Saya tidak sedang memuja. Saya hanya menyampaikan apa yang saya tahu. Karena saya pernah menyentuh perjuangannya. Saya pernah melihat langkah-langkahnya. Dan saya tahu, ia tidak sekadar tampil—ia hadir.
Kalau bangsa ini ingin tumbuh, kita harus mulai berkata: anak muda juga bisa. Anak dari sejarah kelam pun tetap bisa menciptakan masa depan yang terang.
Andika Hazrumy adalah bukti. Dari tanah Jawara, kita sedang menyiapkan pemimpin. Bukan untuk duduk di kursi kekuasaan, tapi untuk menyambung harapan dan bekerja dengan hati.
Dan kepada seluruh kader muda Partai Golkar, hari ini adalah waktumu untuk menunjukkan keberanian. Bukan dengan perlawanan, tapi dengan pilihan. Bukan dengan menunggu, tapi dengan bergerak. Jadikan Musda ini bukan sekadar forum formalitas, tapi tonggak perubahan. Kalau kita ingin partai ini kembali kuat di hati rakyat, maka biarkan ia dipimpin oleh mereka yang dekat dengan rakyat.
Saya menulis ini bukan dari dalam ruang kekuasaan. Saya menulis ini dari ruang harapan.
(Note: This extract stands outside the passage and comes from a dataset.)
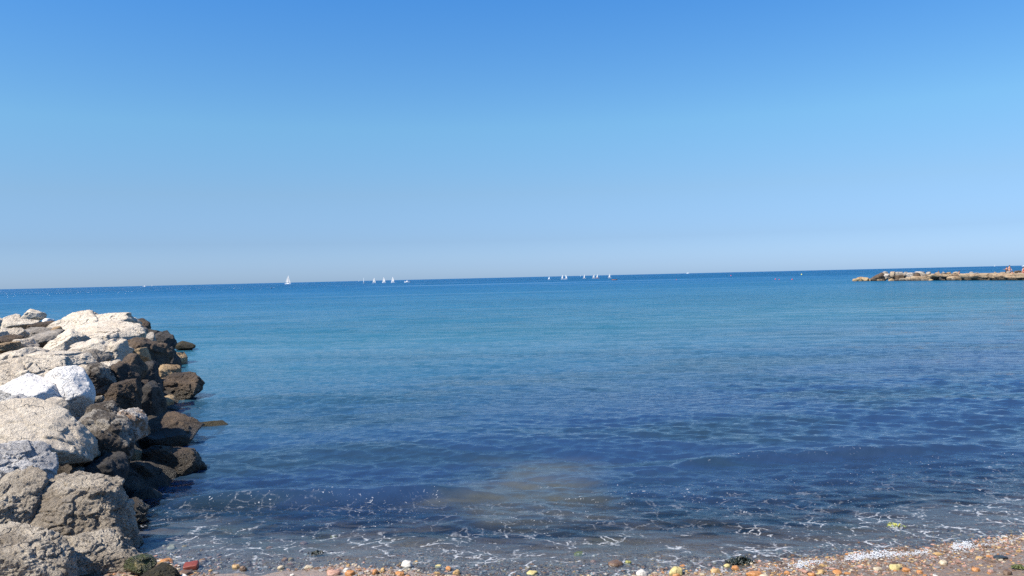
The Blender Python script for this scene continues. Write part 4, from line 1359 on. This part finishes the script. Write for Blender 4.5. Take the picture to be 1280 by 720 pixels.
# grit: too many to count
N = 14000
U, Fi = ico(1)
gxs = rg.uniform(-3.4, 6.5, N); sh = rg.normal(-0.12, .26, N)
gys = waterline(gxs) + sh
keep = ~((gxs > -2.3) & (gxs < -1.25) & (sh < 0.0)) & (gys > 4.2)
gxs, gys = gxs[keep], gys[keep]; N = len(gxs)
gzz = ground_z(gxs, gys)
sz = rg.uniform(.003, .011, N) * (1 + (rg.random(N) > .93) * .9)
V = np.zeros((N, 12, 3)) + U[None] * (1 + rg.uniform(-.3, .3, (N, 12, 1)))
V *= np.stack([sz * rg.uniform(.8, 1.7, N), sz * rg.uniform(.7, 1.4, N), sz * rg.uniform(.4, .8, N)], 1)[:, None, :]
V += np.stack([gxs, gys, gzz + sz * .2], 1)[:, None, :]
me = bpy.data.meshes.new('gravel')
FA = (np.array(Fi)[None] + (np.arange(N) * 12)[:, None, None]).reshape(-1, 3)
me.from_pydata(V.reshape(-1, 3).tolist(), [], FA.tolist()); me.update()
gcs = ['ochre', 'cream', 'pink', 'brown', 'grey', 'orange', 'white']  # mostly dull
for c in gcs: me.materials.append(PM[c])
me.polygons.foreach_set('material_index', np.repeat(rg.choice(7, N, p=[.10, .08, .18, .38, .22, .03, .01]), len(Fi)).astype(np.int32))
o = bpy.data.objects.new('gravel', me); COL.objects.link(o)
tag(o, 'fine mixed gravel along the waterline', 'gravel', kind='stuff')

# seaweed: tangled strands
def weed_clump(px, py, wpx, hpx, n, mat, label, seed):
    rgw = np.random.default_rng(seed)
    w = at_z(px, py, 0); w = at_z(px, py, gz(w.x, w.y))
    W = wpx * w.y / F; H = hpx * w.y / F
    V, Fc = [], []
    for s in range(n):
        x, y = rgw.normal(0, W * .22), rgw.normal(0, W * .12)
        a = rgw.uniform(0, 6.28); L = W * rgw.uniform(.15, .4); z0 = abs(rgw.normal(0, H * .4)); wd = rgw.uniform(.004, .010)
        m = 7
        for j in range(m):
            t = j / (m - 1)
            aa_ = a + 1.6 * (t - .5) * rgw.uniform(.5, 1.2)
            cx, cy = x + math.cos(aa_) * L * (t - .5), y + math.sin(aa_) * L * (t - .5)
            cz = z0 * (1 - (2 * t - 1) ** 2) + rgw.uniform(0, .006)
            ww = wd * (1 - .6 * abs(2 * t - 1))
            V += [(cx - math.sin(aa_) * ww, cy + math.cos(aa_) * ww, cz), (cx + math.sin(aa_) * ww, cy - math.cos(aa_) * ww, cz + .003)]
            if j:
                b = len(V) - 4
                Fc.append((b, b + 1, b + 3, b + 2))
    o = new_obj('seaweed', V, Fc, mat, loc=(w.x, w.y, max(gz(w.x, w.y), -0.02) + .008))
    md = o.modifiers.new('thick', 'SOLIDIFY'); md.thickness = .003
    tag(o, label, 'seaweed')
    return o


M['dark_weed'] = simple_mat('dark_seaweed', (0.016, 0.022, 0.016), 0.35, 0.4, 30)
M['lime_weed'] = simple_mat('yellow_green_seaweed', (0.36, 0.36, 0.06), 0.5, 0.3, 30)
M['green_weed'] = simple_mat('olive_seaweed', (0.065, 0.075, 0.018), 0.45, 0.45, 30)
weed_clump(926, 704, 30, 7, 140, M['dark_weed'], 'dark clump of seaweed washed against the bright stones', 1)
weed_clump(1118, 662, 18, 5, 60, M['lime_weed'], 'yellow-green weed floating by itself off the foam ridge', 2)
weed_clump(396, 694, 16, 4, 60, M['dark_weed'], 'dark weed tuft in the wash above the broad pinkish stone', 3)
weed_clump(1273, 714, 18, 4, 60, M['green_weed'], 'olive weed tuft on the wet gravel in the bottom corner of the beach', 5)
weed_clump(184, 716, 26, 3, 40, M['green_weed'], 'olive green weed spread between the two weedy stones', 4)

# foam ridge where the wave meets the beach
rgf = np.random.default_rng(17)
V0, F0 = ico(2)
line = [(890, 717), (930, 712), (960, 712), (985, 709), (1010, 709), (1040, 704), (1060, 701), (1090, 698), (1120, 696), (1150, 693), (1180, 688), (1200, 686), (1225, 683), (1250, 678), (1290, 672)]
wt = [.5, .4, .8, 1.2, 1.0, .9, 1.2, .8, .7, .6, 1.1, 1.2, .6, .4, .3]
lx = np.array([a for a, b in line]); ly = np.array([b for a, b in line])
pts = []
for i in range(9500):
    px = rgf.uniform(890, 1290)
    wgt = np.interp(px, lx, wt) * max(0, 0.12 + 1.5 * (vnoise(np.array([[px * .04, 0.5, 0.5]]), 4)[0] + 0.5 * vnoise(np.array([[px * .15, 0.5, 0.5]]), 6)[0] + .25))
    if rgf.random() > wgt * .6: continue
    py = np.interp(px, lx, ly) + rgf.normal(0, 3.6) * (0.4 + wgt * .4)
    w = at_z(px, py, .0)
    r = rgf.uniform(.0015, .0045) * (0.7 + .5 * wgt)
    z = max(gz(w.x, w.y), 0.0) + abs(rgf.normal(0, .012)) * wgt
    pts.append((w.x, w.y, z + r * .3, r))
pts = np.array(pts)
VV = (V0[None] * pts[:, 3][:, None, None] * np.array([1.25, 1.1, .8]) + pts[:, None, :3]).reshape(-1, 3)
FF = (np.array(F0)[None] + (np.arange(len(pts)) * len(V0))[:, None, None]).reshape(-1, 3)
k = NT('sea_foam')
p = k.n('BsdfPrincipled'); k.put(p.inputs['Base Color'], (0.62, 0.64, 0.66)); p.inputs['Roughness'].default_value = .25
tp = k.n('BsdfTransparent')
mx = k.n('MixShader'); mx.inputs[0].default_value = 0.48; k.put(mx.inputs[1], tp.outputs[0]); k.put(mx.inputs[2], p.outputs[0])
M['foam'] = k.surf(mx.outputs[0])
me = bpy.data.meshes.new('foam'); me.from_pydata(VV.tolist(), [], FF.tolist()); me.update()
me.polygons.foreach_set('use_smooth', [True] * len(me.polygons)); me.materials.append(M['foam'])
o = bpy.data.objects.new('foam', me); COL.objects.link(o)
tag(o, 'white bubbly foam along the edge of the last wave', 'foam', kind='stuff')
Dan di ruang itu, saya melihat Andika Hazrumy bukan sebagai anak dari siapa-siapa, tapi sebagai harapan yang layak kita perjuangkan bersama.
Nurjaya Ibo
-Anak Seorang Buruh Tani, Manusia Indonesia yang percaya bahwa kekuasaan ada untuk melayani rakyat kecil, bukan panggung cari nama.